My wife asked me to get some of the pills that would help me get an erection.
So I got her some diet pills.
Science gave us skyscrapers and airplanes…
Religion brought them together
Hear the one about those corduroy pillows?
Been leaving headlines everywhere
I was applying for Australian citizenship, the interviewer asked, “Do you have a criminal record?”
I said, “No. Is that still required?”
A drunk man staggers into an empty church. He looks right. He looks left. When he spots the big crucifix in the middle, he makes his way down the center aisle, muttering under his breath. Finally, when he’s right underneath it, he waves his bottle around and starts screaming at it.

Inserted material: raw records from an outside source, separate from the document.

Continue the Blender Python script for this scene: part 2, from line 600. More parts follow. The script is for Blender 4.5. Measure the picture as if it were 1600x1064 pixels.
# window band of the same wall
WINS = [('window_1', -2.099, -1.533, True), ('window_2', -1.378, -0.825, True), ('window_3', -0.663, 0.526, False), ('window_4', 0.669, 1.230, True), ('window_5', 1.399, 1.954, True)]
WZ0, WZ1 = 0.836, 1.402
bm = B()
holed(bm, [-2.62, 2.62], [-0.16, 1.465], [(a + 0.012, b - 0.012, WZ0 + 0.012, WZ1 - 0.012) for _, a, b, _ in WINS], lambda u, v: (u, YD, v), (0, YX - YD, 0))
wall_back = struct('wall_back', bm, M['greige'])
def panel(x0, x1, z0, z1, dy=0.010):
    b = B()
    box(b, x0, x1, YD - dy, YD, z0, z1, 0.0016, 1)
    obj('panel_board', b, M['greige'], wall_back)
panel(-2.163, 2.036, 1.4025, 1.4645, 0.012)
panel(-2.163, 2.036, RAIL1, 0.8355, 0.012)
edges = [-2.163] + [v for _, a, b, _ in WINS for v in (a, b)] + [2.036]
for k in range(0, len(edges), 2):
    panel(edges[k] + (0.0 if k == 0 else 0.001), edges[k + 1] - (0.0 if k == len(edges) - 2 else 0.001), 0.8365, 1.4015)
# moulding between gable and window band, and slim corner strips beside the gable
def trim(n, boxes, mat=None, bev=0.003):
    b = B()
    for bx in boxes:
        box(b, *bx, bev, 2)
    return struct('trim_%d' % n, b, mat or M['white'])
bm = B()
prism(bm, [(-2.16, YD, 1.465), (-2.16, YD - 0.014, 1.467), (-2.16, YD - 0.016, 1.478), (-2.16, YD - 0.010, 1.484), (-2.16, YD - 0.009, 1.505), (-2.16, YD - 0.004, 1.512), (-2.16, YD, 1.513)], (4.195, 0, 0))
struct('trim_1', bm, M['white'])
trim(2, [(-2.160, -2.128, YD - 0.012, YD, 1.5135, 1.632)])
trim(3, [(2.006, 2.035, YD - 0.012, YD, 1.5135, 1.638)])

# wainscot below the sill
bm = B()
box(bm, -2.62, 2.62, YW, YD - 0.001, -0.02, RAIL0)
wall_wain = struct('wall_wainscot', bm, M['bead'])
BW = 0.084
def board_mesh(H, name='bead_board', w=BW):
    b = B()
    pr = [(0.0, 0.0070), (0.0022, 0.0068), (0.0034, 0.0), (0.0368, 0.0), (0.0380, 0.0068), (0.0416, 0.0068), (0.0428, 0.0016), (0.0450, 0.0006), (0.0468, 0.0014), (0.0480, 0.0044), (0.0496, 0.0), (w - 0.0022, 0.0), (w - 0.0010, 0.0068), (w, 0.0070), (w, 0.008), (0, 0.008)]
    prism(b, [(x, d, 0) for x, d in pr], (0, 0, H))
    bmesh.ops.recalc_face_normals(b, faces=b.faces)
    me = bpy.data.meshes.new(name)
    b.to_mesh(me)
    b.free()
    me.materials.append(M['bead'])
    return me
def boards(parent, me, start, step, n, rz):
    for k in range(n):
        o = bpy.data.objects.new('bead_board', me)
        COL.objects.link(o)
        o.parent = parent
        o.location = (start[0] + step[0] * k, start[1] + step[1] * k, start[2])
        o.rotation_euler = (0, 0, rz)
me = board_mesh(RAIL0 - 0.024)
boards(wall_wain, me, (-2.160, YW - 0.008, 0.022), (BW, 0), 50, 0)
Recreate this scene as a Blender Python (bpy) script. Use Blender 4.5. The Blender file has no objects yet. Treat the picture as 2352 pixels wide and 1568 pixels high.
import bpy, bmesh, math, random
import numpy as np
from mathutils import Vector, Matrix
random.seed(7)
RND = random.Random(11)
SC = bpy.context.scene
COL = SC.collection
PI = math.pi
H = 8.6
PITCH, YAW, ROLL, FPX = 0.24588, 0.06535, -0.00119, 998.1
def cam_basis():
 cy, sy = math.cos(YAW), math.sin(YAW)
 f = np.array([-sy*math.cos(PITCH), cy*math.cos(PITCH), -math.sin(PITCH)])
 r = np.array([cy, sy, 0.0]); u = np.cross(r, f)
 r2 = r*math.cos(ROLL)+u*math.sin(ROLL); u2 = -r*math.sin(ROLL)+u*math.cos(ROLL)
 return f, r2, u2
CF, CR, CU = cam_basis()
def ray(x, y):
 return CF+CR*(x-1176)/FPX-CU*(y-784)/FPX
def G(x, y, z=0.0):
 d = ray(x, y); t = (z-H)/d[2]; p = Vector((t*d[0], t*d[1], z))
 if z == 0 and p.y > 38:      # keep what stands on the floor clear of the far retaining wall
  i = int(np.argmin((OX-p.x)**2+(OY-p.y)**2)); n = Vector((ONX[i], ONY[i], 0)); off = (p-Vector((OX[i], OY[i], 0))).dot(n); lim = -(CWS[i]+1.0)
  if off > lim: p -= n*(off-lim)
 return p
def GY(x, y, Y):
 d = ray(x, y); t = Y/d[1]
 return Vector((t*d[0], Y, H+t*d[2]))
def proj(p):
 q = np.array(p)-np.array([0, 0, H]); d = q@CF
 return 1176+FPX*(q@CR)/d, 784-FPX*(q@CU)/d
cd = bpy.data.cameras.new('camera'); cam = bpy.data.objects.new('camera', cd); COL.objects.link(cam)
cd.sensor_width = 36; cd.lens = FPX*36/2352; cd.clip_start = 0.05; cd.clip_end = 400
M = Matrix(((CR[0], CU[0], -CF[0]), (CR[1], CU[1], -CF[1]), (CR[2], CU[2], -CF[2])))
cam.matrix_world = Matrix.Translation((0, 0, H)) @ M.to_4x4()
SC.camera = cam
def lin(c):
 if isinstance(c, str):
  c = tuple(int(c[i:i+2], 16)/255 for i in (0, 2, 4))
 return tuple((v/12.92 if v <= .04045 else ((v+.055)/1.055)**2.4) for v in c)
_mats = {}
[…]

"YOU! S'all YOUR fuggin' fault!" he screams. "I los' ma job, ma wife lef' me, ma kids ran 'way, and today ma dog died! Jus' you wait! I'ma come back with ma shotgun and give ya what for!" And then he leaves, cursing and shouting all the way. Meanwhile, the priest has been hiding in the back and saw the whole thing. He doesn't want any trouble, so he calls up a couple of friends, and together they take the big crucifix down and hide it. As an afterthought, the priest leaves a small desk crucifix in its place. Sure enough, the drunk man comes back with his shotgun. He looks right. He looks left. When he spots the tiny crucifix in the middle, he makes his way down the center aisle, muttering under his breath. Finally, when he's right in front of it, he leans over real close and says, "Hey, kid, where's yer dad at?"